La réplica habitual a este tipo de comentarios suele partir de la convicción de que los actos del Papa son una transliteración de la voluntad de Dios. Lo cual se aplica incluso en situaciones en que un Papa toma una decisión abiertamente opuesta a la de sus inmediatos predecesores, como sucede, por ejemplo, en Traditionis custodes o Ad charisma tuendum. Otras personas, sin compartir este modo de observar la situación, se apresuran a indicar que todo Papa, en tanto que hombre de Dios, recibe objeciones, porque la labor de la Iglesia siempre generará controversia, en especial en épocas de fuerte secularización y alejamiento de Cristo. «Nosotros predicamos a Cristo crucificado; escándalo para los judíos, necedad para los gentiles», escribió el Apóstol. Visto así, a Francisco lo critican, igual que a Juan Pablo II o Benedicto XVI también los criticaron. Ya sea de una manera o de otra, se trata de reacciones que se empeñan en ofrecer una respuesta fácil, rápida y diáfana. De manual. De argumentario. No hay misterio; si acaso, falta de fe por parte de quienes discrepan.

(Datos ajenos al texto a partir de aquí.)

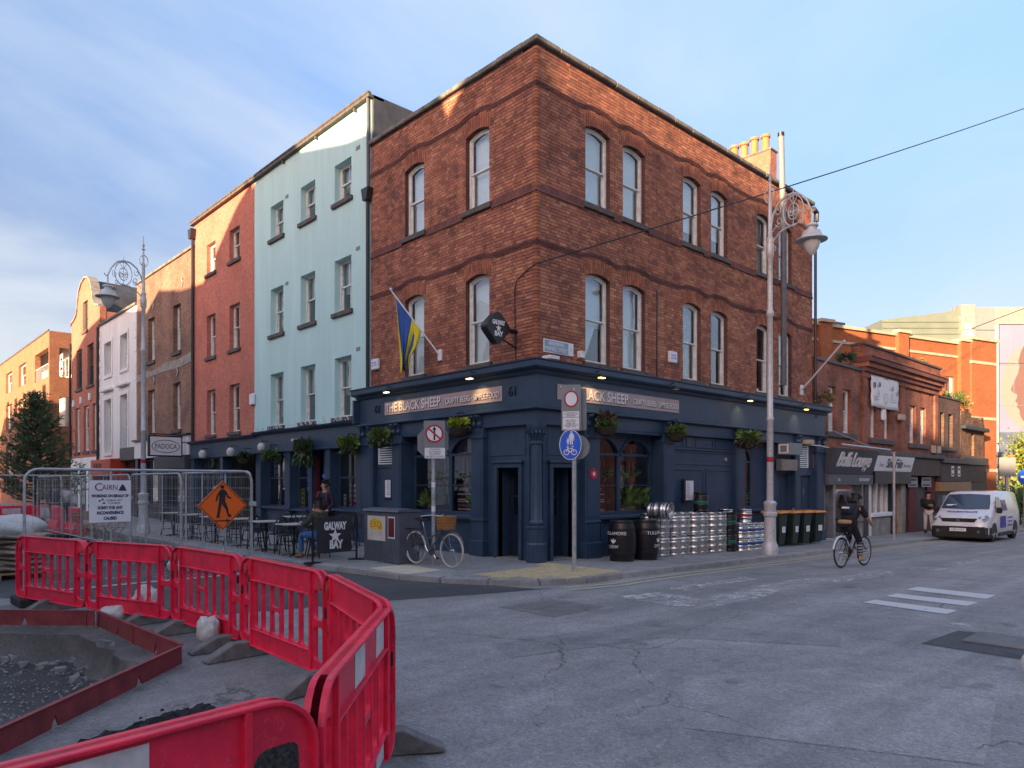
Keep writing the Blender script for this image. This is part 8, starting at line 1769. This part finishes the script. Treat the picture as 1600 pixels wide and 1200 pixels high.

Llegados aquí, la distancia entre quienes se han sentido muy felices con Francisco y quienes se han sentido postergados o incómodos se antoja insalvable. No habría puente capaz de unir ambas posiciones. Quizá porque se parte de la misma idea: que Dios maneja al Papa como en un guiñol. Pero es probable que los que creen que no han sido mimados durante estos años sean quienes más se hallen en disposición de agradecer a Dios la oportunidad que ha supuesto Francisco. El pontífice argentino los ha sacado de su «zona de confort», les ha otorgado el don de abandonar su aburguesamiento, su cálida postura. Al contrario de cuanto había acontecido con papados más de su gusto, las alteraciones provocadas por Francisco han podido constituir un acicate para replantearse muchas de sus pretendidas seguridades. El trastoque que les ha asestado Bergoglio debiera servir de ayuda; si, por ejemplo, tal entidad eclesial se ve retrocedida a las encrespadas adversidades de los inicios, ¿no es ocasión para un examen profundo de conciencia? La forzada desnudez, ¿no es el instrumento para tocar las llagas, para auscultar la salud de nuestras familias, de nuestros matrimonios, de nuestra oración, de nuestra formación, de nuestra fe?

Durante la Edad Media, se tomó en suficiente consideración lo que Atila había significado para la civilización cristiana. Según se reitera en varias fuentes, Atila era el «azote de Dios», como se supone que él mismo se había definido cuando un obispo se dirigió a él, cara a cara. El obispo reaccionó con visión sobrenatural: «Bendito el que viene en nombre del Señor». Abrió su iglesia y ofreció su cuello al martirio. Sin embargo, ante esta mentalidad cabe aducirse señalando que Dios no manda azotes; bastantes azotes nos damos ya entre nosotros. A través de Francisco, Dios nos ha guiñado.